The authoritative source for independent research on UK-EU relations

14 Dec 2020

Policies

There are not many people who actually know how near the UK and the EU are to a deal.

Michel Barnier and David Frost may have an inkling on whether the “narrow path” can lead to the goal without either side slipping down the cliff face.

Ursula von der Leyen may know whether the likely endpoint can be sold to EU leaders. Angela Merkel may, in the moments she is not focusing on locking down Germany, be wondering whether Emmanuel Macron really wants to torpedo a deal now in the hope of securing a better future deal for his fishing fleet.

They may both be wondering if the Dutch, the Danes or the Spanish might emerge with a spanner at the last minute.

Boris Johnson may have decided whether, if he can see the “contours” of a deal, such a deal is saleable to his domestic political base.

But the truth is however much we parse the Sunday show utterings of Dominic Raab, the lunchtime read-outs from von der Leyen and the PM, how the wording changed when the Number 10 official spokesman briefed at lunchtime and hang on every morsel from Michel Barnier’s morning encounter with EU permanent representatives, we still don’t know whether or when a deal will land.

What we can say is that the two sides are still talking. That may just be because they both refuse to walk away – but if it is anything more than keeping up appearances, it suggests they have found something to talk about.

It looks as though there is some movement on the key issues of level playing field and enforcement.

The UK seems to have moved beyond non-regression to accept that its moves in the future could open up a risk of distortion.

The EU seems to have moved away from an insistence on automaticity – either of moving up in line with EU changes or in its right to retaliate unilaterally, and accepted, in the words of Ursula von der Leyen, that this will work “vice versa” rather than simply be a way for the EU to put an errant UK on the naughty step.

The most important thing is that both seem to have descended from their twin peaks of Union Jack sovereignty and gold star autonomy and can engage.

There are different elements at play: how big a distortion, and of what – and who gets to assess; what sort of penalty, applied to what and who gets to impose; what processes might precede any sort of action.

In short, the conversation can be about how, rather than whether, to manage the divergence that the EU has always feared.

If – and it still remains a very big if – the two sides can find a way forward (or even, at this late stage, agree they will be able to find a way forward in the next few months after the agreement comes into force), fish can come back on the table.

The UK appears to have conceded some sort of adjustment period.
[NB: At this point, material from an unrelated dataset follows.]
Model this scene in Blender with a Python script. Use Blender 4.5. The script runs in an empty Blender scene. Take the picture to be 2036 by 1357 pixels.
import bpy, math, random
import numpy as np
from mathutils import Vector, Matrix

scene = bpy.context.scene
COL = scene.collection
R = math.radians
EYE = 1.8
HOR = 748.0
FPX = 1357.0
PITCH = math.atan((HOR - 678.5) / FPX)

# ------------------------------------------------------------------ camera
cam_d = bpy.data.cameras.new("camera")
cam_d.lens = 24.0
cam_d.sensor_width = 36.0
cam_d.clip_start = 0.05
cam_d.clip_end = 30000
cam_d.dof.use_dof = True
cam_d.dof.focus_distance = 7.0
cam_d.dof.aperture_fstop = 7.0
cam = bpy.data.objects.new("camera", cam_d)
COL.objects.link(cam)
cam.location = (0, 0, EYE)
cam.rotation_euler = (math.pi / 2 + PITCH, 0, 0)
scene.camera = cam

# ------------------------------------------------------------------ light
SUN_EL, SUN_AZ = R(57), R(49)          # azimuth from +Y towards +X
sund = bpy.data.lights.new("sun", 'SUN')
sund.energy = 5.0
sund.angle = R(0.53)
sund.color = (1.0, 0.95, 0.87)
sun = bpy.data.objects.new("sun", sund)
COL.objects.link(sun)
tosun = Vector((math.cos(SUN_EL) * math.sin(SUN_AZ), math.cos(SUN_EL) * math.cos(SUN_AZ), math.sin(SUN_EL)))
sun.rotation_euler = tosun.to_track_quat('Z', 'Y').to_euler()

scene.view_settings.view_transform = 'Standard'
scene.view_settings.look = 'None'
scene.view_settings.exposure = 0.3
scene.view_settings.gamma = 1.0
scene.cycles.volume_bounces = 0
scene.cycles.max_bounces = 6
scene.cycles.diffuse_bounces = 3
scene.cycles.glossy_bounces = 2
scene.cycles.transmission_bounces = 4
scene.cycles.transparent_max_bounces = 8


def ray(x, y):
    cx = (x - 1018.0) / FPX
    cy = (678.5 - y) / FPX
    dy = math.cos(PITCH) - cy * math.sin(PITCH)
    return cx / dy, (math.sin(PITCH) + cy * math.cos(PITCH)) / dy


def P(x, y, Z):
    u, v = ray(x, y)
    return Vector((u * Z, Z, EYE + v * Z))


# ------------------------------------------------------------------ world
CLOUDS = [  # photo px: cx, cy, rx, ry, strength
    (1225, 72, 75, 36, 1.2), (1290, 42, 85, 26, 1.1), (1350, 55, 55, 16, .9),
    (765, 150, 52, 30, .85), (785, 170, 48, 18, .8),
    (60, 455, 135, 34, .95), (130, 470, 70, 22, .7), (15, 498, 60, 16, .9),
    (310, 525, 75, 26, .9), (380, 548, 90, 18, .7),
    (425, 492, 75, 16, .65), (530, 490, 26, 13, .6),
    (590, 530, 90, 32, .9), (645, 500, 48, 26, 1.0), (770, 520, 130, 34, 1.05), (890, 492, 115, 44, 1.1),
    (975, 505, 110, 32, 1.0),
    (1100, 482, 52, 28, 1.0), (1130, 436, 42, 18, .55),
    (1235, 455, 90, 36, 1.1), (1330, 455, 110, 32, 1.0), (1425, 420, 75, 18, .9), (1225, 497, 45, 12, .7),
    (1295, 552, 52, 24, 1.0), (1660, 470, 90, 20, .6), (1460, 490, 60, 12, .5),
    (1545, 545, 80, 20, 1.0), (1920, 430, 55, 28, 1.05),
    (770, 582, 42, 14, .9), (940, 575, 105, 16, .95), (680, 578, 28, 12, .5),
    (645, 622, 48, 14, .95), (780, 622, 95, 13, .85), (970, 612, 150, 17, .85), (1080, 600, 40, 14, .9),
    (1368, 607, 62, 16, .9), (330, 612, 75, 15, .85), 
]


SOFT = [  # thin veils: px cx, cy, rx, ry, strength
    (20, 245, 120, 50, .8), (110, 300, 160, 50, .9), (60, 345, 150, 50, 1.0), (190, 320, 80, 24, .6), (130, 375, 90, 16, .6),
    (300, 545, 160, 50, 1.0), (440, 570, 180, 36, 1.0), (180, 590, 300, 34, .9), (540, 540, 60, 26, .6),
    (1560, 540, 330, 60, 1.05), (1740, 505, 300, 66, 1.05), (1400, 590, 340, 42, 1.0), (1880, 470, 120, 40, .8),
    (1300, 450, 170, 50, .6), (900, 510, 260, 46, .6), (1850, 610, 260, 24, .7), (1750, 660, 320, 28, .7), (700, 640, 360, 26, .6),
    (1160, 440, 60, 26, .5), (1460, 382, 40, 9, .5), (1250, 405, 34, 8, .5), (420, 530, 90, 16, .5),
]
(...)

The EU has recognised that it cannot expect the status quo to continue ad infinitum.

There is a deal to be done – which may be lubricated by a bit of cash from the EU or (if negotiated) from the UK – to cushion EU coastal fleets.

The UK may even try to buy back quota sold to EU fishing boats in the past by their British counterparts. In no sensible world does fish scupper a deal.
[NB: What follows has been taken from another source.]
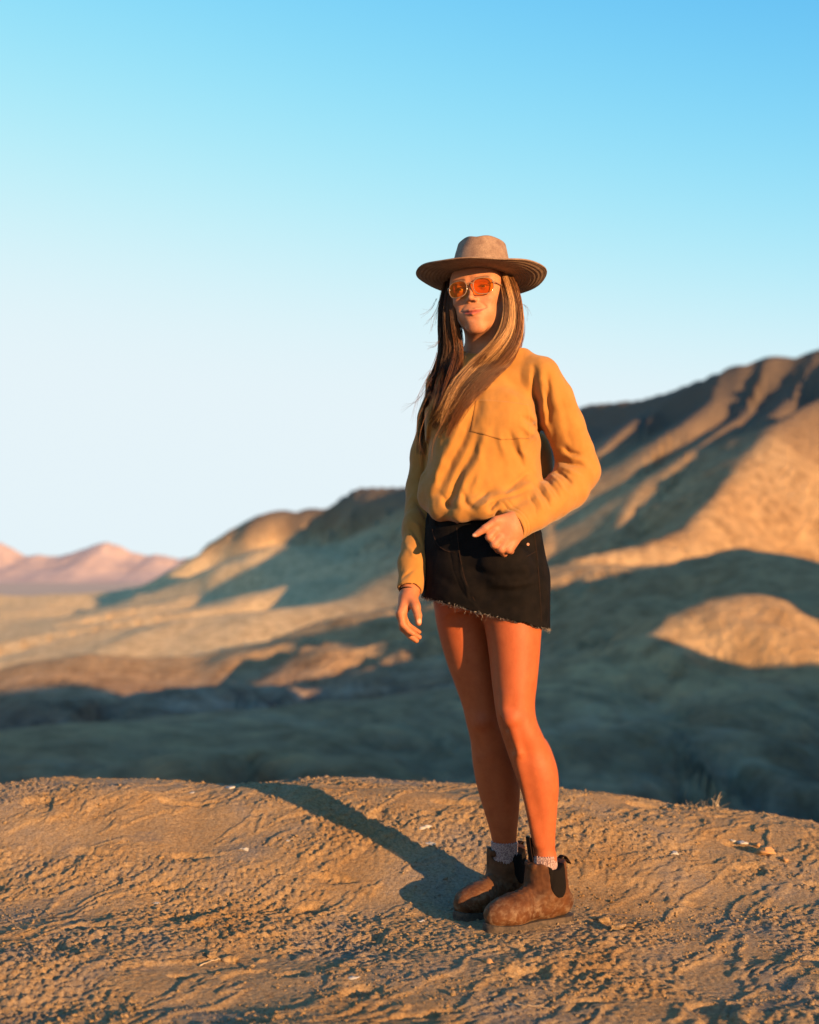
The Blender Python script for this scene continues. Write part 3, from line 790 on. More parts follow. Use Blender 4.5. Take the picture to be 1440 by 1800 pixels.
RSl = [P(787, 684, 3.585), P(770, 740, 3.60), P(757, 800, 3.605), P(747, 860, 3.585), P(737, 930, 3.505), P(727, 990, 3.44), P(721, 1032, 3.400)]
shirt.add(chain(RSl, [.056, .053, .052, .050, .045, .038, .0335], .02))
# hem is pulled in by the shorts, cloth bags over it
shirt.add(chain([P(752, 884, 3.42), P(775, 896, 3.36), P(810, 899, 3.315), P(850, 894, 3.295), P(888, 886, 3.305), (P(922, 874, 3.34)), P(950, 862, 3.41)], [.022, .022, .022, .022, .021, .022, .022], .03))
# necks and sleeve ends are open
shirt.add(cone(P(846, 600, 3.44), P(852, 622, 3.46), .054, .048, .006, 's'))
ca1, cb1 = P(903, 924, 3.278), P(870, 945, 3.23)
shirt.add(cone(P(897, 928, 3.268), P(850, 958, 3.20), .034, .034, .003, 's'))
shirt.add(cone(P(720, 1037, 3.395), P(713, 1075, 3.377), .0275, .030, .003, 's'))
def cutplane(c, n):
    c = np.array(c); n = np.array(n) / np.linalg.norm(n)
    return c, n
def capcut(c, n, R_):
    """remove what lies beyond the plane within R_ of c"""
    c, n = cutplane(c, n)
    def fn(x, y, z):
        pl = (x - c[0]) * n[0] + (y - c[1]) * n[1] + (z - c[2]) * n[2]
        ds = np.sqrt((x - c[0]) ** 2 + (y - c[1]) ** 2 + (z - c[2]) ** 2) - R_
        return np.maximum(-pl, ds)
    return Prim(fn, .002, 's')
shirt.add(capcut(P(900, 926, 3.272), P(870, 945, 3.23) - P(903, 924, 3.278), .055))
shirt.add(capcut(P(721, 1036, 3.396), P(716, 1060, 3.375) - P(723, 1020, 3.408), .045))
folds = [
 ([(842, 690), (832, 725), (815, 770), (793, 815), (774, 862)], -.016, .016), ([(826, 712), (800, 770), (772, 820), (756, 866)], .010, .016),
 ([(838, 770), (828, 800), (806, 838), (790, 880), (786, 898)], -.013, .011), ([(850, 760), (838, 815), (815, 850), (806, 895)], .008, .012),
 ([(770, 735), (757, 790), (750, 850)], -.008, .012),
 ([(937, 648), (940, 690), (947, 730), (958, 762), (966, 776)], -.017, .0080), ([(949, 655), (953, 700), (960, 745), (968, 770)], .008, .009), ([(961, 662), (963, 700), (968, 738)], -.010, .0070),
 ([(918, 738), (938, 748), (960, 762)], -.010, .0075), ([(905, 752), (930, 764), (952, 772)], .005, .009),
 ([(892, 762), (898, 785), (912, 808), (920, 822)], -.006, .0075), ([(906, 765), (914, 790), (928, 812)], .005, .009), ([(876, 765), (880, 790), (890, 815)], .004, .010),
 ([(930, 828), (908, 846), (884, 868)], -.008, .0080), ([(944, 838), (918, 862), (890, 880)], .005, .011), ([(925, 862), (900, 874), (868, 882)], -.007, .0070),
 ([(862, 860), (845, 878), (826, 893)], -.006, .0080), ([(846, 820), (836, 850), (824, 876)], .005, .010), ([(812, 868), (816, 885), (828, 897)], -.009, .0080),
 ([(776, 872), (786, 888), (800, 898)], -.006, .0070), ([(872, 884), (862, 892), (858, 900)], -.010, .0060), ([(856, 882), (850, 890), (838, 896)], .005, .006),
 ([(870, 690), (900, 700), (930, 718)], .003, .016), ([(880, 655), (905, 690), (925, 730)], -.003, .014),
 # upper sleeve and elbow
 ([(972, 690), (985, 730), (985, 775)], .004, .014), ([(985, 700), (996, 740), (1006, 785)], -.003, .010), ([(992, 783), (1005, 792), (1022, 796)], -.009, .0060), ([(990, 795), (1008, 803), (1034, 806)], .006, .0070),
 ([(988, 806), (1004, 812), (1030, 818)], -.009, .0055), ([(988, 818), (1004, 826), (1022, 836)], .006, .0065), ([(980, 825), (992, 838), (1006, 852)], -.007, .0055),
 ([(970, 832), (980, 848), (996, 868)], .005, .0065), ([(962, 842), (970, 858), (982, 876)], -.006, .0050), ([(953, 850), (961, 868), (970, 886)], .005, .0060), ([(945, 858), (952, 875), (962, 893)], -.006, .0050),
 ([(936, 866), (943, 885), (950, 902)], .004, .0055), ([(928, 874), (934, 892), (938, 906)], -.004, .0045), ([(1012, 840), (1000, 870), (975, 900)], .003, .009), ([(1035, 800), (1048, 815), (1050, 830)], -.003, .008),
 # right sleeve
 ]
for q in folds: shirt.post.append(fold(*q))
for q in [([(758, 760), (748, 800), (742, 850)], -.007, .008), ([(744, 700), (752, 750), (748, 790)], .004, .008), ([(730, 880), (742, 900), (748, 915)], -.006, .006), ([(724, 915), (736, 930), (742, 945)], .004, .006), ([(722, 930), (732, 948), (738, 965)], -.005, .005),
          ([(716, 960), (726, 975), (738, 985)], .003, .006), ([(728, 1000), (716, 1010), (706, 1018)], -.004, .004)]:
    shirt.post.append(fold(q[0], q[1], q[2], Yc=3.55, front=9))
def shirt_noise(x, y, z, d):
    n_ = noise(x * 13 + z * 5, y * 13, z * 8) * .0035 + noise(x * 34, y * 34, z * 24) * .0016 + noise(x * 70, y * 60, z * 46) * .0006
    return d + n_ * (z > .85)
shirt.post.append(shirt_noise)
# grooves of the two cuff seams
def ring(c, n, offs, depth, w, R_):
    c, n = cutplane(c, n)
    def f(x, y, z, d):
        if np.min(np.abs(x - c[0])) > R_ or np.min(np.abs(z - c[2])) > R_: return d
        pl = (x - c[0]) * n[0] + (y - c[1]) * n[1] + (z - c[2]) * n[2]
        ds = np.sqrt((x - c[0]) ** 2 + (y - c[1]) ** 2 + (z - c[2]) ** 2)
        for of in offs: d = d + depth * np.exp(-((pl - of) / w) ** 2) * (ds < R_)
        return d
    return f
shirt.post.append(ring(P(900, 926, 3.272), P(870, 945, 3.23) - P(903, 924, 3.278), (-.012, -.024), .0026, .0022, .07))
V, F = shirt.mesh((-.07, 3.12, .82), (.62, 3.75, 1.50), .0027)
o_shirt = mesh_np('shirt', V, F, m_shirt, person); tag(o_shirt, 'ochre long-sleeved jersey shirt tucked into the shorts')
# pocket patch on her left breast
pk = [P(a, c, 3.33)[[0, 2]] for a, c in ((836, 702), (930, 712), (932, 772), (880, 776), (826, 760))]
def pocket_fn(x, y, z):
    """distance to the pentagon prism"""
    d = np.full(np.broadcast(x, z).shape, -1e9)
    for i in range(len(pk)):
        a, c = pk[i], pk[(i + 1) % len(pk)]; v = c - a; nn = np.array((-v[1], v[0])) / np.hypot(*v)
        e = (x - a[0]) * nn[0] + (z - a[1]) * nn[1]
        d = np.maximum(d, e)
    return np.maximum(d, y - 3.42)
pocket = Shape(); pocket.add(Prim(lambda x, y, z: shirt.ev(x, y, z) - .0017 - .0008 * np.exp(-((pocket_fn(x, y, z) + .004) / .0025) ** 2), .001)); pocket.add(Prim(pocket_fn, .0012, 'i'))
V, F = pocket.mesh((.13, 3.2, 1.20), (.34, 3.44, 1.40), .0022)
o = mesh_np('pocket', V, F, m_shirt, o_shirt if False else person); tag(o, 'patch pocket on the left breast of the shirt')

# ---- shorts
shorts = Shape()
shorts.add(loft(edges([(880, 756, 940, 3.45, .118), (905, 750, 946, 3.45, .124), (930, 747, 949, 3.45, .132), (960, 745, 953, 3.455, .142), (1000, 743, 958, 3.46, .150), (1045, 741, 963, 3.46, .152), (1080, 742, 965, 3.46, .148), (1140, 742, 966, 3.46, .145)]), .01, e=2.15))
shorts.add([loft(edges([(940, rows[0][1] + 18, rows[0][2] - 18, rows[0][3], .05)] + [r for r in rows if r[0] <= 1170]), .02, grow=.013) for rows in (LL_rows, RL_rows)])
# pocket bag with the fingers in it
shorts.add(ell(P(890, 990, 3.300), (.060, .032, .050), .045))
# hem: sloping cut, then the two leg openings
hemp = P(742, 1049, 3.46); hemq = P(965, 1107, 3.42)
hn = np.array((-(hemq[2] - hemp[2]), 0, hemq[0] - hemp[0])); hn /= np.linalg.norm(hn)
def hemcut(x, y, z):
    wv =   .0022 * noise(x * 60, y * 60, 2.2) + .0014 * noise(x * 170, y * 170, 5.)
    return -((x - hemp[0]) * hn[0] + (z - hemp[2]) * hn[2]) + wv + .010 * (y - 3.35) * 1.2
shorts.add(Prim(hemcut, .001, 'i'))
leg_in = [loft(edges([(r[0] + 0, r[1] - 0, r[2], r[3], r[4]) for r in rows if r[0] <= 1170]), .001, 's', grow=.006) for rows in (LL_rows, RL_rows)]
def legopen(x, y, z):
    d = np.minimum(leg_in[0].fn(x, y, z), leg_in[1].fn(x, y, z))
    return np.maximum(d, z - PZ(1050, 3.46))
shorts.add(Prim(legopen, .004, 's'))
# notch between the legs in front
shorts.add(cone(P(853, 1150, 3.25), P(852, 1082, 3.30), .010, .002, .008, 's'))
# pocket mouth, seams
SF = [([(742 + 2, 921), (800, 926), (860, 926), (945, 921)], -.0016, .0022), ([(803, 926), (806, 960), (812, 1010), (826, 1055), (846, 1078)], .0022, .0030), ([(790, 926), (793, 980), (806, 1030), (840, 1070)], -.0014, .0020),
      ([(868, 925), (874, 955), (892, 975), (925, 978), (948, 965)], .0018, .0022), ([(936, 925), (944, 1000), (948, 1095)], -.0018, .0022), ([(940, 925), (949, 1000), (953, 1095)], .0018, .0026),
      ([(760, 926), (766, 955), (782, 968), (800, 970)], .0015, .0022), ([(830, 1000), (870, 1012), (920, 1008)], -.004, .010), ([(850, 1070), (880, 1050), (930, 1045)], .004, .012), ([(770, 1010), (800, 1030), (840, 1060)], -.004, .010), ([(860, 1030), (905, 1030), (945, 1022)], .003, .008)]
for q in SF: shorts.post.append(fold(*q, Yc=3.32, front=3.46))
shorts.post.append(lambda x, y, z, d: d + .0022 * noise(x * 16, y * 16, z * 20) + .0008 * noise(x * 50, y * 50, z * 50))
V, F = shorts.mesh((-.02, 3.18, .66), (.46, 3.70, 1.16), .0028)
o_shorts = mesh_np('shorts', V, F, m_denim, person); tag(o_shorts, 'black denim cut-off shorts with a frayed hem')
def surf_y(shape, px, py, y0=3.05, y1=3.7):
    """depth at which the sight line through a photo pixel enters a shape"""
    ys = np.arange(y0, y1, .002)
    p_ = np.array([P(px, py, y) for y in ys])
    d = shape.ev(p_[:, 0], p_[:, 1], p_[:, 2])
    i = np.nonzero(d < 0)[0]
    return float(ys[i[0]]) if len(i) else None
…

If – and it still remains a big if – a deal is done, there will be scant time for anyone to look at it. But in the cold light of 2021 the EU is likely to find it has negotiated a very favourable deal with the UK, and the UK that it has not.
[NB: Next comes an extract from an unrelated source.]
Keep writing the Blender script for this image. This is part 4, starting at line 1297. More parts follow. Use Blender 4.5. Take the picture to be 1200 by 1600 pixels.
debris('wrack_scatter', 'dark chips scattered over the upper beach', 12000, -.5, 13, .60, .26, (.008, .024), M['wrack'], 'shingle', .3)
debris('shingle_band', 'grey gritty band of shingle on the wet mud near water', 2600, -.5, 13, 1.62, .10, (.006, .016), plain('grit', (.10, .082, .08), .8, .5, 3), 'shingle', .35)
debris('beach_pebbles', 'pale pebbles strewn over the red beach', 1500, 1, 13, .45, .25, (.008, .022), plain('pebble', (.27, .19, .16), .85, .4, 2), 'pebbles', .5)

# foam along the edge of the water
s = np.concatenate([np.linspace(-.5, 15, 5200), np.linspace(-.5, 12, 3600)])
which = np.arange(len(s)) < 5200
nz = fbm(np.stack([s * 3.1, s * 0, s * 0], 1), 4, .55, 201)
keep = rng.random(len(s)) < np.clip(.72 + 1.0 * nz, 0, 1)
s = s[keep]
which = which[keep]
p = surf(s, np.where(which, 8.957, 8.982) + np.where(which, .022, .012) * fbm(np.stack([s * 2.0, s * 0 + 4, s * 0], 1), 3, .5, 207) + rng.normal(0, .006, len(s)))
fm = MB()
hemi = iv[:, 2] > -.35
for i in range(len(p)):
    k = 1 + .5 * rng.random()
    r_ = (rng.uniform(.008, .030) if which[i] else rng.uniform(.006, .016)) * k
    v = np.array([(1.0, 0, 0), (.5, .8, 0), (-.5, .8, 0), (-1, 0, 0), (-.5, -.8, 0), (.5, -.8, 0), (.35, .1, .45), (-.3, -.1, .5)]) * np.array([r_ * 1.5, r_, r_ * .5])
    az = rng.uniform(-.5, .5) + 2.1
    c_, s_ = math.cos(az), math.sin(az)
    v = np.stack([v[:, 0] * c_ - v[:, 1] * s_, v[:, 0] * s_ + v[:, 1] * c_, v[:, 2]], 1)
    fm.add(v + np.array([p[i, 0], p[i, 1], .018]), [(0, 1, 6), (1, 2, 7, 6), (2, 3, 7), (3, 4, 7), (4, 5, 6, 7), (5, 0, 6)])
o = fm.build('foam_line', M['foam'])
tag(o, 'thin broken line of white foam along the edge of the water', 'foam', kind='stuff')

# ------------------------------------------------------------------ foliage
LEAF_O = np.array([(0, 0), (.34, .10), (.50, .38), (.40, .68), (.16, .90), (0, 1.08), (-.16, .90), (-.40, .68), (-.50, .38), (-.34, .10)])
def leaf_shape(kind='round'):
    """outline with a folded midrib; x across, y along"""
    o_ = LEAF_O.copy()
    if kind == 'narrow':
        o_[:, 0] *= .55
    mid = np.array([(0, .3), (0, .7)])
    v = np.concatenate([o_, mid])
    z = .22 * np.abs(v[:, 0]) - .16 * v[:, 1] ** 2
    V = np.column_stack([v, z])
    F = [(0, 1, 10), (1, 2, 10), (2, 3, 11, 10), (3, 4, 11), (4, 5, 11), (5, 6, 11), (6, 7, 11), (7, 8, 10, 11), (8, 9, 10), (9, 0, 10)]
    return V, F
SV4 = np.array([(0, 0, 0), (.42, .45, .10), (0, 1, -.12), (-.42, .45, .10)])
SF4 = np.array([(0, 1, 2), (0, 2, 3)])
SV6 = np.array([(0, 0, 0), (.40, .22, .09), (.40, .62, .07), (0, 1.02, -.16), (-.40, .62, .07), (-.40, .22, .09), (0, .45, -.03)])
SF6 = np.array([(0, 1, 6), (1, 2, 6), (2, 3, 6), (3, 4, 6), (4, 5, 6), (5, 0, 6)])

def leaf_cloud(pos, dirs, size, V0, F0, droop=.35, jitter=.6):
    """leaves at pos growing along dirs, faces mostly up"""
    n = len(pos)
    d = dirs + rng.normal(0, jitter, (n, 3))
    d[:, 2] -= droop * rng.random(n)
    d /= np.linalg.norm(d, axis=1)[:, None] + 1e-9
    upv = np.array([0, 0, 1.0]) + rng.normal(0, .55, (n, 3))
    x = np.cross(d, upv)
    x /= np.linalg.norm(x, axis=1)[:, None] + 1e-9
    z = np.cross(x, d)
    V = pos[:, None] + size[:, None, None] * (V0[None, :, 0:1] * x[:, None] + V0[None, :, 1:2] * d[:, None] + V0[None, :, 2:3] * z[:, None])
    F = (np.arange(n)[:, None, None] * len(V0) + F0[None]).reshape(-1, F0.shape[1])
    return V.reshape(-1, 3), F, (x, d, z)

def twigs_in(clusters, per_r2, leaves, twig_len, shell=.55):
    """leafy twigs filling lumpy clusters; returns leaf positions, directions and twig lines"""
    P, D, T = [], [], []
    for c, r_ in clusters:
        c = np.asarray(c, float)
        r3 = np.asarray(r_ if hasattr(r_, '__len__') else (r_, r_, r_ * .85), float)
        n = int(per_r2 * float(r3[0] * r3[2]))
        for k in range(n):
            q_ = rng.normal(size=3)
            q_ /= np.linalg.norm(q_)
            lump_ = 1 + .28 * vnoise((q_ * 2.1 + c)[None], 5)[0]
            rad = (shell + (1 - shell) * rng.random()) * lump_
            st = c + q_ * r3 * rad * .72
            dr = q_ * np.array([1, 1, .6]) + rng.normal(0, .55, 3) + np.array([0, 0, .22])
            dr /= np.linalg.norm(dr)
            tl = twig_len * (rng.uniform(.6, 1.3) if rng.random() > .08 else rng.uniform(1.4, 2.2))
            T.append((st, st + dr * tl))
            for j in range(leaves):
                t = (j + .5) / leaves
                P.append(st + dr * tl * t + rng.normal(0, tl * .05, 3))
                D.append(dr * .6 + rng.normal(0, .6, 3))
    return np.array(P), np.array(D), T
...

For all its complaints about UK cherry-picking, the EU will have protected its goods trade with the UK from tariffs, benefited from many UK unilateral easements while the UK will find its mighty services businesses facing big barriers to business continuity.

Unless there are last minute changes, it looks as though UK manufacturers will be hampered by restrictive rules on what qualifies for tariff-free trade and even that UK regulators will not be able to certify goods as meeting EU standards, doubling compliance costs for anyone doing business with the EU.

The UK’s insistence on sovereignty and fish, and that it was asking for no more than Canada has, as many commentators noted, meant that it failed to pursue its own legitimate offensive interests.

The UK has said that it wants trade policy freedom to pursue the interests of its services businesses not prioritised by the EU negotiators, and may find that it has failed to deliver much for those very same businesses in their most successful overseas market.

Moreover, the EU has yet to concede either equivalence for financial services or data adequacy, both of which the UK has agreed for EU providers.

We may yet be surprised.

By a deal, if there is one, after all the bellicose talk of last week.

And by the content of a deal.

The Prime Minister convinced few in business when he said no deal would be “wonderful” and that the UK would prosper mightily with no deal.

Although agreeing most deals are better than no deal, business might find that the deal that was deliverable within the red lines was not a very good deal either.

The great reveal could be a damp squib.

By Jill Rutter, senior research fellow at the UK in a Changing Europe.